▸ **MATERIAL FOR THE TASK**
§ §
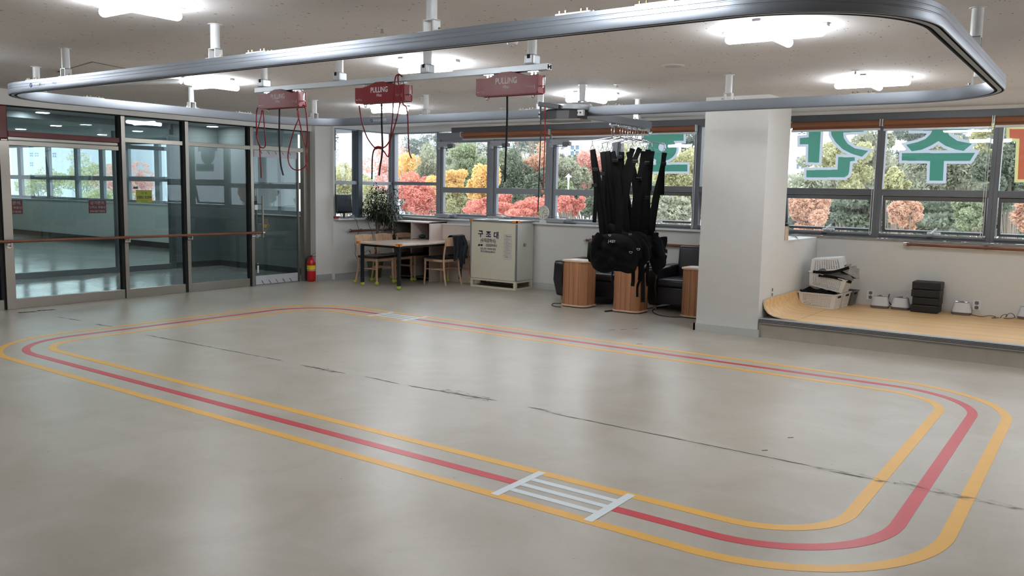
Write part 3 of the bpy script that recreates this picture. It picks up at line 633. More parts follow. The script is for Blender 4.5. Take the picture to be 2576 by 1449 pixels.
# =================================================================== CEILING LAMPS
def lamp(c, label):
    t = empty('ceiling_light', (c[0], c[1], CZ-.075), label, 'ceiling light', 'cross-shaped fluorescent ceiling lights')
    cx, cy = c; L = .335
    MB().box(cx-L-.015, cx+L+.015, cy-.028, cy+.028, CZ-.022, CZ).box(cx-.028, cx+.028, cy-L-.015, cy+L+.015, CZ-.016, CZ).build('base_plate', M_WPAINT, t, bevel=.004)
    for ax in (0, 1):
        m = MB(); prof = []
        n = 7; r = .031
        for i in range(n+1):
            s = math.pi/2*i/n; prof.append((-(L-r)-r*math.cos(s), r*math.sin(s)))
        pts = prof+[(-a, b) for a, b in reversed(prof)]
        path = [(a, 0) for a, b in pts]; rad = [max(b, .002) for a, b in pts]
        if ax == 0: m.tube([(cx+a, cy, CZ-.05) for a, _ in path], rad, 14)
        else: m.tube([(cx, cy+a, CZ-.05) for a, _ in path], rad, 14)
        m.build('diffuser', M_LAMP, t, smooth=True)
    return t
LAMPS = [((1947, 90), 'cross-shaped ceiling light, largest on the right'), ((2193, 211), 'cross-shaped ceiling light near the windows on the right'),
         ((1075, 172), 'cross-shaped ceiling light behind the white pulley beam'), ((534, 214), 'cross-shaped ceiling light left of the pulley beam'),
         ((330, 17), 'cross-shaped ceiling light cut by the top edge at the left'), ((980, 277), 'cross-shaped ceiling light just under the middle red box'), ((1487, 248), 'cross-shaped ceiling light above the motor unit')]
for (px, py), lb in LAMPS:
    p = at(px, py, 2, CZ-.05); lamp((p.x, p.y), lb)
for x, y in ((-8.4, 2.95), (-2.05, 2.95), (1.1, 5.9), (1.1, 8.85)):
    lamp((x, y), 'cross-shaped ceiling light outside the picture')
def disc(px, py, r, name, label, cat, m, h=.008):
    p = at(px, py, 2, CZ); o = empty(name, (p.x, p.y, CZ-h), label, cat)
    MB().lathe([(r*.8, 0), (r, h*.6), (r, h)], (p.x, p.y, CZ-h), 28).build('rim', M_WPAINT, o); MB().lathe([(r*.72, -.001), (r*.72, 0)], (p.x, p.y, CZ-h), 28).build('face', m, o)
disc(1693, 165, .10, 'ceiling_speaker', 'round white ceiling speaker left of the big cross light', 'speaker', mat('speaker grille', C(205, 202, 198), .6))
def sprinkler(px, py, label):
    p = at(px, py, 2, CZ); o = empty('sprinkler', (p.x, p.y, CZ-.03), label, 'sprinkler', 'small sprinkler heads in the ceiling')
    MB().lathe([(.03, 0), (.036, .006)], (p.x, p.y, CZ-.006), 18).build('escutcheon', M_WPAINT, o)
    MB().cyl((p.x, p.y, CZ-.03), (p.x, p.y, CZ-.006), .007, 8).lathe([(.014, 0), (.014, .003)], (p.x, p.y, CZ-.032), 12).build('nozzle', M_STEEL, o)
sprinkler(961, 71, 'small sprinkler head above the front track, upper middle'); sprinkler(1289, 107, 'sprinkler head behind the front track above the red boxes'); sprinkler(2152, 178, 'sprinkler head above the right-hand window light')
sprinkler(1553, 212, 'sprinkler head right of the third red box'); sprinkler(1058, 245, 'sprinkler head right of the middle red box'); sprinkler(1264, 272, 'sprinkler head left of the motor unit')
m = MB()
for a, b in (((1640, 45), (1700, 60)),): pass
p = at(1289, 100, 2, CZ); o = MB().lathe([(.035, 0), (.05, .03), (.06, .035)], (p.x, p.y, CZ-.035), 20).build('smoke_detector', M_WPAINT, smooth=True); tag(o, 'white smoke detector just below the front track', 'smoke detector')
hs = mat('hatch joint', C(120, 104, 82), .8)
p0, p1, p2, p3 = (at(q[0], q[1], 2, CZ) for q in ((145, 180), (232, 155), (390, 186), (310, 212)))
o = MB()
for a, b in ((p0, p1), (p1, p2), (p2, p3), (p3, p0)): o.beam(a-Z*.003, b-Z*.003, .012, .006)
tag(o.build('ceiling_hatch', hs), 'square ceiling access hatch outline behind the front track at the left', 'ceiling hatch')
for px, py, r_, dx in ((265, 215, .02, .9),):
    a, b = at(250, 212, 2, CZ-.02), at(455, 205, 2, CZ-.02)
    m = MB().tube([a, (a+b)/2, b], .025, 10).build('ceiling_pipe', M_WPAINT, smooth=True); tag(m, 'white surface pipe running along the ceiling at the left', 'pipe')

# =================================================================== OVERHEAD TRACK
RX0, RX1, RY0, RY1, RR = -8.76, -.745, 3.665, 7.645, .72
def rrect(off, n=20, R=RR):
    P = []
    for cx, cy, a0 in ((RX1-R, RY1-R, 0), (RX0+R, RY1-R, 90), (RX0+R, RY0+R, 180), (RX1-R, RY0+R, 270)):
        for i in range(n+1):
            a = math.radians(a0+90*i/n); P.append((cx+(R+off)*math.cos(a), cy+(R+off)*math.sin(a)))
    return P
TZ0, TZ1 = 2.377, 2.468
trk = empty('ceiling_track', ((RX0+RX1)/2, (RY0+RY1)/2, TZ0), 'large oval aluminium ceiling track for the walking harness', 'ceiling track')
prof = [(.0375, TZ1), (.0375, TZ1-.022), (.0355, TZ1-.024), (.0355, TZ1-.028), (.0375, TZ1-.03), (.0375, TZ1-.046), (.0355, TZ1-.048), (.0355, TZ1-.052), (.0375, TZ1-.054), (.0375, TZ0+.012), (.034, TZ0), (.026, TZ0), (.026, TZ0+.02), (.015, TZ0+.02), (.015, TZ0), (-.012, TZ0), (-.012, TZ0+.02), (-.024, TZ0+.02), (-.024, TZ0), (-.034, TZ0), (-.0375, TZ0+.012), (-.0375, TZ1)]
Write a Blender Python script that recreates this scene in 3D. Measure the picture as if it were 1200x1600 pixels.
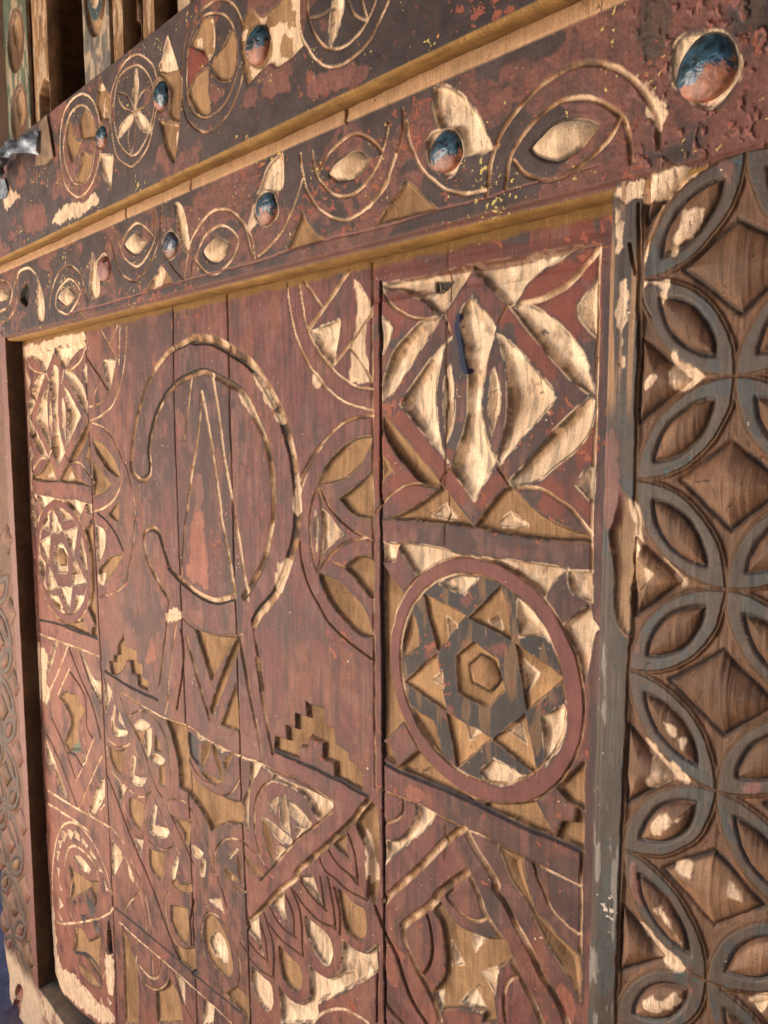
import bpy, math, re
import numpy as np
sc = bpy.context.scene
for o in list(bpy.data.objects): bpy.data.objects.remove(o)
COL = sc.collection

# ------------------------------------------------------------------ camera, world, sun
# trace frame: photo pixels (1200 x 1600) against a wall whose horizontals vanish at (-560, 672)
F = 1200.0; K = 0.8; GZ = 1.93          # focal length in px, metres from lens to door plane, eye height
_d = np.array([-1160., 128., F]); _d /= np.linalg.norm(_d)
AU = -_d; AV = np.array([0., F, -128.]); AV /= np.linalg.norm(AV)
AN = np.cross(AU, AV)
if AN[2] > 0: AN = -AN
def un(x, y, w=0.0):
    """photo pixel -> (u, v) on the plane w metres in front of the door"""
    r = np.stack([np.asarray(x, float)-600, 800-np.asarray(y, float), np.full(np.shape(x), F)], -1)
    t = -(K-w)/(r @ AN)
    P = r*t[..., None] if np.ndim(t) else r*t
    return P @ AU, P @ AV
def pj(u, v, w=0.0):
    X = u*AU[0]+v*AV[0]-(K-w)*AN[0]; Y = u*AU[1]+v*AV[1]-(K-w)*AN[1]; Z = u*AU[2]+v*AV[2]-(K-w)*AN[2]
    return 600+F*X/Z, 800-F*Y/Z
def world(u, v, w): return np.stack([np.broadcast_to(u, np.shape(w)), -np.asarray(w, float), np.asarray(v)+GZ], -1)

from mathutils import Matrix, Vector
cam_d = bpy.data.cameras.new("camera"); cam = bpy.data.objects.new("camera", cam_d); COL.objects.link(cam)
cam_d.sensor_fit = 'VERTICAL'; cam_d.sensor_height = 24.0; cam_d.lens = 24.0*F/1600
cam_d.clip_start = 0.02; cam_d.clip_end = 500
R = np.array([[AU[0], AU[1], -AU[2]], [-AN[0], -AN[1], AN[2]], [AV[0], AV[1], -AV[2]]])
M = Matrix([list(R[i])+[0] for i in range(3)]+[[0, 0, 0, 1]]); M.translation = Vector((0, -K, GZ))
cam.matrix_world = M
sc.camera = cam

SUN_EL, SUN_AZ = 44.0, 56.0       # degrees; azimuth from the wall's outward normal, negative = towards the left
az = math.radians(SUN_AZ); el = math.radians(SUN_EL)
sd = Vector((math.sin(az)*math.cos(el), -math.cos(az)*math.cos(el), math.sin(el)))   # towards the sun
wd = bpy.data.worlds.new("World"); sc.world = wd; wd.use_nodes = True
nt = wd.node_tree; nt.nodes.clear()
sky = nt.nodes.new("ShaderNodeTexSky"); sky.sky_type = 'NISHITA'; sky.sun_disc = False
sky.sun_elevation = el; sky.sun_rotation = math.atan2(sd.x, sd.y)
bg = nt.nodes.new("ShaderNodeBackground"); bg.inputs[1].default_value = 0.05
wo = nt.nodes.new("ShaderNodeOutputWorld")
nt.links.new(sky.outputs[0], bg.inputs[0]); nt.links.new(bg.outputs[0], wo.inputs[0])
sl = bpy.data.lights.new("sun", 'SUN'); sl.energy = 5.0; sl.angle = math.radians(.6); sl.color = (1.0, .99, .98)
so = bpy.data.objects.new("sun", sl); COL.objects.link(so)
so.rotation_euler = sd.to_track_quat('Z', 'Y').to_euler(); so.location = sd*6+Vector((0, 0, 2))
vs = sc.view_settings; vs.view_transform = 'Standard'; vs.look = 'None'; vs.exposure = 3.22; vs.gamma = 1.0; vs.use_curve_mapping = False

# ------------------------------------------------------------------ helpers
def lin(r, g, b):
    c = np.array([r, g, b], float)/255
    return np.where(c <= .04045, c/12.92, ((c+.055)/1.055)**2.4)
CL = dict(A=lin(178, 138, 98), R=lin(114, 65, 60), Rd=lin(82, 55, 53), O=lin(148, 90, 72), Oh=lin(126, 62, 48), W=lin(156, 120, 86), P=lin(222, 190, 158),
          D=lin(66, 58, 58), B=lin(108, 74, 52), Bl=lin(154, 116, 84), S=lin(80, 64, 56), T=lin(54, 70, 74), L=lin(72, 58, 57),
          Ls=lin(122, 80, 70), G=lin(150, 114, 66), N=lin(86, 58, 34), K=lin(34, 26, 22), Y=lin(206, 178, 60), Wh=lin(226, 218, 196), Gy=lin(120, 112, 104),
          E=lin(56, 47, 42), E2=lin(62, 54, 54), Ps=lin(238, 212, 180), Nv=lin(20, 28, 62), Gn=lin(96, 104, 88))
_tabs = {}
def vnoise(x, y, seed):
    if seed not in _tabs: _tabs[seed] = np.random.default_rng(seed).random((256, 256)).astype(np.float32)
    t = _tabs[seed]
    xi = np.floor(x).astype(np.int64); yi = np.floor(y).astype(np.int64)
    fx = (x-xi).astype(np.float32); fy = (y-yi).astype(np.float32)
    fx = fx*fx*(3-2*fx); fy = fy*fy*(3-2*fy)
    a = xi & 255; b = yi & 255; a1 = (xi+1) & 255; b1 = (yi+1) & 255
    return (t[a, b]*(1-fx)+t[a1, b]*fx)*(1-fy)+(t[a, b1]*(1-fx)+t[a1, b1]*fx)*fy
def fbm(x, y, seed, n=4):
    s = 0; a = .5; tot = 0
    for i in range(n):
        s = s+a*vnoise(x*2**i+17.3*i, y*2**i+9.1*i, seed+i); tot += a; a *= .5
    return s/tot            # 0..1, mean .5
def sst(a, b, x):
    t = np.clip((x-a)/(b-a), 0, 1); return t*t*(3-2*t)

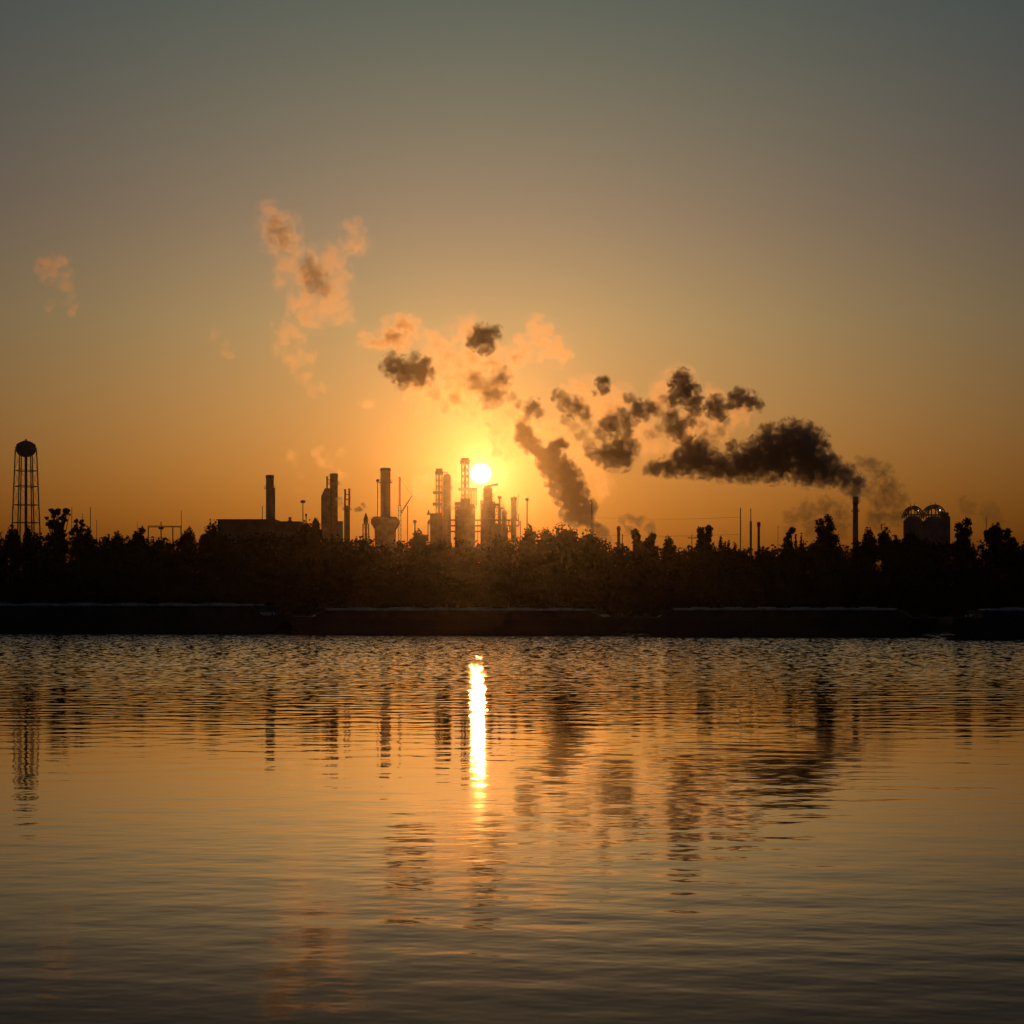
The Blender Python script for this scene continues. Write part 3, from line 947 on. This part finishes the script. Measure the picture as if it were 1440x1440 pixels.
§ §
▸ **AIM**
Beginning with the line above that contains "Write a Blender" and finishing with the line that contains "COL = sc.collection", print those lines exactly and only. Skip all pictures.

▸ **ANSWER BELOW**
Write a Blender Python script that recreates this scene in 3D. Measure the picture as if it were 1200x1600 pixels.
import bpy, math, re
import numpy as np
sc = bpy.context.scene
for o in list(bpy.data.objects): bpy.data.objects.remove(o)
COL = sc.collection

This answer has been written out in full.